'''

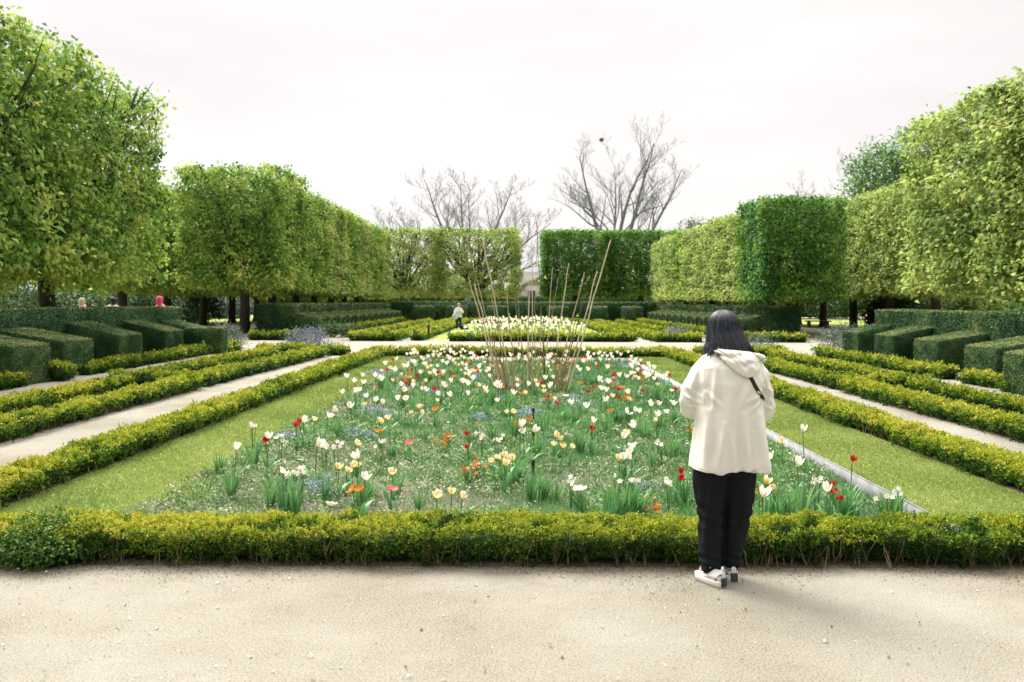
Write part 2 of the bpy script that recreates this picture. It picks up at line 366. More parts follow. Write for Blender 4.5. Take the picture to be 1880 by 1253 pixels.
for i, (x0, y0, x1, y1, hs, lb) in enumerate([
    (-9.62, 17.9, -9.75, 25.1, 1.0, 'low box hedge along the foot of the left yew buttresses'),
    (-9.55, 25.9, -9.45, 27.2, 1.0, 'short box hedge beyond the left yew post by the grey shrub'),
    (-9.6, 14.0, -9.6, 15.7, 1.0, 'short piece of box hedge at the left edge of the photo below the yew'),
    (-9.45, 16.5, -9.5, 17.0, 1.35, 'rounded box bush between two left yew buttresses'),
    (9.35, 25.6, 9.3, 24.2, 1.0, 'short box hedge beside the right grey shrub at the path corner'),
    (9.3, 23.7, 9.35, 18.8, 1.0, 'low box hedge along the foot of the right yew buttresses'),
    (9.35, 18.4, 9.35, 17.8, 1.1, 'rounded small box bush before the third right yew buttress'),
    (9.35, 17.1, 9.35, 15.95, 1.1, 'short box hedge in the gap before the fourth right yew buttress'),
    (9.3, 15.7, 9.3, 14.95, 1.0, 'small clipped box bush before the fourth right yew buttress'),
    (8.75, 13.9, 8.75, 12.6, 1.0, 'small box bush at the right edge of the photo below the yew')]):
    box_hedge(x0, y0, x1, y1, .36, H*hs, lb, 'low box hedge pieces in front of the yew buttresses', False, 150+i)

ROUND = (-2.98, 5.20)
# ------------------------------------------------------------------ yew
def tufts(acc, quads, s, cov=1.7, seed=0, toneb=.45):
    wv = Wob(3, 2.5, seed=seed)
    for q in quads:
        q = np.array(q, float); ar = .5*np.linalg.norm(np.cross(q[2]-q[0], q[3]-q[1])); nrm = unit(np.cross(q[1]-q[0], q[3]-q[0])[None])[0]
        n = int(ar*cov/(.36*s*s)); u = rng.uniform(size=(n, 1)); v = rng.uniform(size=(n, 1))
        P = (q[0]*(1-u)+q[1]*u)*(1-v)+(q[3]*(1-u)+q[2]*u)*v
        P = P+nrm*(rng.normal(size=(n, 1))*s*.25-s*.1)
        D = unit(nrm*.12+rng.normal(size=(n, 3))*.6); N_ = unit(nrm*.9+rng.normal(size=(n, 3))*.42)
        T = toneb+.15*wv(*P.T)+.10*wv(*(P.T*4))+.18*rng.normal(size=n)
        V, F = leafquads(P, D, N_, s*rng.uniform(.8, 1.5, n), s*.5)
        acc.add(V, F, np.repeat(np.clip(T, 0, 1), 4))
def yew_mesh(name, c, s, cov=1.8, seed=0):
    a = Acc(); c = np.array(c, float); ce = c.mean(0); ins = ce+(c-ce)*(1-2*.03/np.maximum(np.ptp(c, axis=0), .2))
    ins[:4, 2] = c[:4, 2]; hexa(a, ins, .12)
    tufts(a, [c[[0, 1, 5, 4]], c[[1, 2, 6, 5]], c[[2, 3, 7, 6]], c[[3, 0, 4, 7]]], s, cov, seed, .36)
    tufts(a, [c[[4, 5, 6, 7]]], s, cov, seed+1, .70)            # shorn tops toned olive and lighter, sides darker: light and shade painted in
    return a.mesh(name, M['yew'])
def slab(x0, x1, y0, y1, h0, h1):       # front x0 height h0, back x1 height h1
    return [[x0, y0, 0], [x1, y0, 0], [x1, y1, 0], [x0, y1, 0], [x0, y0, h0], [x1, y0, h1], [x1, y1, h1], [x0, y1, h0]]
nearbut = [yew_mesh('yew_buttress', slab(0, 1.35, -.6, .6, .77, 1.10), .028, 1.9, i) for i in range(2)]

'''

■ WHAT IS REQUIRED:
Copy out all the data without changing anything, and drop the pictures.

■ EXERCISE RESULT:
Write part 2 of the bpy script that recreates this picture. It picks up at line 366. More parts follow. Write for Blender 4.5. Take the picture to be 1880 by 1253 pixels.
for i, (x0, y0, x1, y1, hs, lb) in enumerate([
    (-9.62, 17.9, -9.75, 25.1, 1.0, 'low box hedge along the foot of the left yew buttresses'),
    (-9.55, 25.9, -9.45, 27.2, 1.0, 'short box hedge beyond the left yew post by the grey shrub'),
    (-9.6, 14.0, -9.6, 15.7, 1.0, 'short piece of box hedge at the left edge of the photo below the yew'),
    (-9.45, 16.5, -9.5, 17.0, 1.35, 'rounded box bush between two left yew buttresses'),
    (9.35, 25.6, 9.3, 24.2, 1.0, 'short box hedge beside the right grey shrub at the path corner'),
    (9.3, 23.7, 9.35, 18.8, 1.0, 'low box hedge along the foot of the right yew buttresses'),
    (9.35, 18.4, 9.35, 17.8, 1.1, 'rounded small box bush before the third right yew buttress'),
    (9.35, 17.1, 9.35, 15.95, 1.1, 'short box hedge in the gap before the fourth right yew buttress'),
    (9.3, 15.7, 9.3, 14.95, 1.0, 'small clipped box bush before the fourth right yew buttress'),
    (8.75, 13.9, 8.75, 12.6, 1.0, 'small box bush at the right edge of the photo below the yew')]):
    box_hedge(x0, y0, x1, y1, .36, H*hs, lb, 'low box hedge pieces in front of the yew buttresses', False, 150+i)

ROUND = (-2.98, 5.20)
# ------------------------------------------------------------------ yew
def tufts(acc, quads, s, cov=1.7, seed=0, toneb=.45):
    wv = Wob(3, 2.5, seed=seed)
    for q in quads:
        q = np.array(q, float); ar = .5*np.linalg.norm(np.cross(q[2]-q[0], q[3]-q[1])); nrm = unit(np.cross(q[1]-q[0], q[3]-q[0])[None])[0]
        n = int(ar*cov/(.36*s*s)); u = rng.uniform(size=(n, 1)); v = rng.uniform(size=(n, 1))
        P = (q[0]*(1-u)+q[1]*u)*(1-v)+(q[3]*(1-u)+q[2]*u)*v
        P = P+nrm*(rng.normal(size=(n, 1))*s*.25-s*.1)
        D = unit(nrm*.12+rng.normal(size=(n, 3))*.6); N_ = unit(nrm*.9+rng.normal(size=(n, 3))*.42)
        T = toneb+.15*wv(*P.T)+.10*wv(*(P.T*4))+.18*rng.normal(size=n)
        V, F = leafquads(P, D, N_, s*rng.uniform(.8, 1.5, n), s*.5)
        acc.add(V, F, np.repeat(np.clip(T, 0, 1), 4))
def yew_mesh(name, c, s, cov=1.8, seed=0):
    a = Acc(); c = np.array(c, float); ce = c.mean(0); ins = ce+(c-ce)*(1-2*.03/np.maximum(np.ptp(c, axis=0), .2))
    ins[:4, 2] = c[:4, 2]; hexa(a, ins, .12)
    tufts(a, [c[[0, 1, 5, 4]], c[[1, 2, 6, 5]], c[[2, 3, 7, 6]], c[[3, 0, 4, 7]]], s, cov, seed, .36)
    tufts(a, [c[[4, 5, 6, 7]]], s, cov, seed+1, .70)            # shorn tops toned olive and lighter, sides darker: light and shade painted in
    return a.mesh(name, M['yew'])
def slab(x0, x1, y0, y1, h0, h1):       # front x0 height h0, back x1 height h1
    return [[x0, y0, 0], [x1, y0, 0], [x1, y1, 0], [x0, y1, 0], [x0, y0, h0], [x1, y0, h1], [x1, y1, h1], [x0, y1, h0]]
nearbut = [yew_mesh('yew_buttress', slab(0, 1.35, -.6, .6, .77, 1.10), .028, 1.9, i) for i in range(2)]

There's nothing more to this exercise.